なすの一生

漬物や田楽も素敵だけれど
麻婆茄子になりたい
君のくちびるピリッと傷つけて
旨味を届けたい
君のほっぺた落としたい

「あなたの好物はなんですか?」
と訊かれた時、僕はいつも迷ってしまう。
好きなものが沢山ある。
嫌いなものすら思い浮かばない。

「〇〇が好きです。

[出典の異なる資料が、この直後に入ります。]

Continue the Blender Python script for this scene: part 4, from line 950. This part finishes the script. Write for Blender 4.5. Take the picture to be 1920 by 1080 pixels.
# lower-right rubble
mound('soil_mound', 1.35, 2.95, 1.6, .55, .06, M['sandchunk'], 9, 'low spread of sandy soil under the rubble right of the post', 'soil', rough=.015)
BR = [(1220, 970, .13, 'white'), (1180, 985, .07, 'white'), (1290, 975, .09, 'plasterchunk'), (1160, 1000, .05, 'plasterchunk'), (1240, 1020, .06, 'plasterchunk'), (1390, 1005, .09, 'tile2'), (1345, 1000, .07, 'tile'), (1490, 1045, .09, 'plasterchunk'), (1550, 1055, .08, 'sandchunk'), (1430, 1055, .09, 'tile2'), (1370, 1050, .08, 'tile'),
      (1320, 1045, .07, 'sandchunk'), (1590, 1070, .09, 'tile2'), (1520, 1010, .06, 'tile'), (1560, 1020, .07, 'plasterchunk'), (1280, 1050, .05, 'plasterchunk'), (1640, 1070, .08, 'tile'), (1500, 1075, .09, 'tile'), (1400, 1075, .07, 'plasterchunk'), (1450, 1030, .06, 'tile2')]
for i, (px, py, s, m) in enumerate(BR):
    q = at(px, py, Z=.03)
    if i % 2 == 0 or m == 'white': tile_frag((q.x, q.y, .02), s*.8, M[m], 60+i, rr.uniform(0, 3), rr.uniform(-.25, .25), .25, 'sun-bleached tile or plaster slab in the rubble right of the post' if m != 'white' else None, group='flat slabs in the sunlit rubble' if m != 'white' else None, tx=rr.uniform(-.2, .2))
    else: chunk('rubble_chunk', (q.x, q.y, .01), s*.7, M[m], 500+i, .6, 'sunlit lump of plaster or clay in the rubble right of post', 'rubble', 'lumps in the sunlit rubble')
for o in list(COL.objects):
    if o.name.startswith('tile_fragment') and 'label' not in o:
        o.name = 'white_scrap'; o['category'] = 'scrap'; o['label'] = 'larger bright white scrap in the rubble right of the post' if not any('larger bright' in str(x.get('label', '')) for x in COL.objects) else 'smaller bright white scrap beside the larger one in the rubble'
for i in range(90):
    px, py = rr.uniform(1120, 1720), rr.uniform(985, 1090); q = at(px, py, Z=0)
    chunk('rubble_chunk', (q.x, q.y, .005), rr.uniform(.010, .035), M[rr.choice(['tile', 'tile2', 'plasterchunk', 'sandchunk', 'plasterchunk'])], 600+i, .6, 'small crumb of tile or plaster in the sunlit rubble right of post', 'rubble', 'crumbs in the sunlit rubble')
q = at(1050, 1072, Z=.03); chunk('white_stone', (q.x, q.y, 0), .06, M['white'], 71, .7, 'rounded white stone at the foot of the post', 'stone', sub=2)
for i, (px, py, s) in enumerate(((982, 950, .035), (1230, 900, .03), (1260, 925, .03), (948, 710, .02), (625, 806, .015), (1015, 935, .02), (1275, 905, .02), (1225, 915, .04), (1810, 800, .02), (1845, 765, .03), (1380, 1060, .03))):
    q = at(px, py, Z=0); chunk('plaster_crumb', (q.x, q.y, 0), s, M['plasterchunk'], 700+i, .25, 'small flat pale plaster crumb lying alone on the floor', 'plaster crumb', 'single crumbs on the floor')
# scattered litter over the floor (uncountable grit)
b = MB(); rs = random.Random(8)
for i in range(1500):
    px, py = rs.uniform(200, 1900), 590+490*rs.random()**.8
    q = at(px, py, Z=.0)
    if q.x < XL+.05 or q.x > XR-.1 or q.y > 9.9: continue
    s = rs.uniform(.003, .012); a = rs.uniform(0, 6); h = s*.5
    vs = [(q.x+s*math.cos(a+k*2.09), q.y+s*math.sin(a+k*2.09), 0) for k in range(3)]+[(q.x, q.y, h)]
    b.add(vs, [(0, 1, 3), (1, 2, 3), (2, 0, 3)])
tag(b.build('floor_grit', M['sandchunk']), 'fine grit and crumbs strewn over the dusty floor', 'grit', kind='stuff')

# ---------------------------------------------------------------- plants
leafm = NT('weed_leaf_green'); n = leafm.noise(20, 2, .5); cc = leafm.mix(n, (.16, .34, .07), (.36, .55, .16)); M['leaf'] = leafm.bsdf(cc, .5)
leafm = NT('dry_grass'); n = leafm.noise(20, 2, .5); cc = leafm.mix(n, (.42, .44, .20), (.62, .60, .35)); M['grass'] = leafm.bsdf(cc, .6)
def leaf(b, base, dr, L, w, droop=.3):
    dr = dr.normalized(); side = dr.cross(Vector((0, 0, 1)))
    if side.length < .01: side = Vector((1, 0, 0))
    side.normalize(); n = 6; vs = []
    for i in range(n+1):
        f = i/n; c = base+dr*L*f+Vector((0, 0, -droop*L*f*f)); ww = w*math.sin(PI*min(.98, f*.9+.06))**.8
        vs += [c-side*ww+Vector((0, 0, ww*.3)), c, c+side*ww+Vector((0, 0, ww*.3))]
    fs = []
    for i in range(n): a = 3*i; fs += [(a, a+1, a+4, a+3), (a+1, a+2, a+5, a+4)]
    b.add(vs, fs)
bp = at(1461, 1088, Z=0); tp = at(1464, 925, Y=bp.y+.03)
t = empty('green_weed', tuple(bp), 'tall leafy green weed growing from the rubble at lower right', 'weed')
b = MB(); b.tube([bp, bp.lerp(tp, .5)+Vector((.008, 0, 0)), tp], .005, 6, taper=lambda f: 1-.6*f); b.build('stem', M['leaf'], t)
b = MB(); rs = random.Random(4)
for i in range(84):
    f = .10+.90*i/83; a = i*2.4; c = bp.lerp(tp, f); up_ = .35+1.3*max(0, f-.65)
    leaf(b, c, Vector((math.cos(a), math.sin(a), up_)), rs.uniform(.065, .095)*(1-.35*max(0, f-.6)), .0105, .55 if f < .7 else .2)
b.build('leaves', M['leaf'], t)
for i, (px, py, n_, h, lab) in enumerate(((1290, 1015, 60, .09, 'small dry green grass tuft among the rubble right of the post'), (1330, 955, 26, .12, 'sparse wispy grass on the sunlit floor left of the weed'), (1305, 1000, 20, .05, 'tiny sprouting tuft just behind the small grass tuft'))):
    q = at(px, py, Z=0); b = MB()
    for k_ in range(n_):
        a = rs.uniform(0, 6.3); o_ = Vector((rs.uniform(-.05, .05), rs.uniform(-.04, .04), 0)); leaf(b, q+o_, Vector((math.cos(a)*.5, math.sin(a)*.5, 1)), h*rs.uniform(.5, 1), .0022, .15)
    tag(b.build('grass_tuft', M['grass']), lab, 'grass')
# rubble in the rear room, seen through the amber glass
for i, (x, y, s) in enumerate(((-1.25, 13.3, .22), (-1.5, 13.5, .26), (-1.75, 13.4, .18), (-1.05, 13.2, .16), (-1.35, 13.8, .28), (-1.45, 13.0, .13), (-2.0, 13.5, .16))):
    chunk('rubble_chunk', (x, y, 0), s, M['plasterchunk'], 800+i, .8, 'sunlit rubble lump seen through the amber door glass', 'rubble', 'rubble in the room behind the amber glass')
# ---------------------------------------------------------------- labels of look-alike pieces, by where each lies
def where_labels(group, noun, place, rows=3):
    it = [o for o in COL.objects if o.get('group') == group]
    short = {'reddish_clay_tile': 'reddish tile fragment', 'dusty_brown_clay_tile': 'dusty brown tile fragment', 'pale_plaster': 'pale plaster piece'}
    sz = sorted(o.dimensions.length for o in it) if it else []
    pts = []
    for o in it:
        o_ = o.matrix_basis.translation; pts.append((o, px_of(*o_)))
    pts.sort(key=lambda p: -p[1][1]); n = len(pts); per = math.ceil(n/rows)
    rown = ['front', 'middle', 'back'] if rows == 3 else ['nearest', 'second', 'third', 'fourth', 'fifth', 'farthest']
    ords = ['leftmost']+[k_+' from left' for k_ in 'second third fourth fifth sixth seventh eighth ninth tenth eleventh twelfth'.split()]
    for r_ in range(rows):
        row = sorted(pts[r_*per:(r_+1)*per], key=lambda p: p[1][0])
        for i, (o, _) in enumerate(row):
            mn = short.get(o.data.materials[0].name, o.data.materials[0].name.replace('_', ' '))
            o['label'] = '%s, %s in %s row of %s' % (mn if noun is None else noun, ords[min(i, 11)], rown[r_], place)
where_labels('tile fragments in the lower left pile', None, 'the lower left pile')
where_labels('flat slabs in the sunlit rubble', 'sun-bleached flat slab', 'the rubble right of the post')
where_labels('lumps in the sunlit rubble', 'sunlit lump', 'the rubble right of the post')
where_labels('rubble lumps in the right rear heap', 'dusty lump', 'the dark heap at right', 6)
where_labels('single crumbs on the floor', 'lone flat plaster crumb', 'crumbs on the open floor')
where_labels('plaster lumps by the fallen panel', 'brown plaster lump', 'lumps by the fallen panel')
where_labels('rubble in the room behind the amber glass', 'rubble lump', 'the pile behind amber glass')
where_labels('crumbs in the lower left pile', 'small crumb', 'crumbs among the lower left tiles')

理由は〜」とさらりと言える人はカッコいい。
僕が迷っているうちに、その人は次の会話につなげる技術を持っている。

好き嫌いがないとは、優柔不断で不幸な事にすら思えてくる。

そんな簡単な答えも用意していない自分が恥ずかしい。
僕もそんな人になりたい。

そう思ったある日、美味しい田楽を食べて「生まれ変わったら茄子になりたい」と言ったことを思い出した。

世の中に美味しいものは沢山ある。
茄子は、どの国の料理にも縛られず、季節問わず、色んな美味しいものになれる、世界中で重宝されている食材だ。

実はスーパースターなのだな、君は。

僕は「茄子を好物」と言うことにした。
「来世は茄子になりたい」と言うことにした。

もし来世に茄子になったら、どんな料理になりたいか?
これはまたとっても悩ましい質問だ。
しかし、そこまで答えてこそ、茄子の話題で盛り上がるのではないか?

そうやって、冒頭の歌詞が生まれた。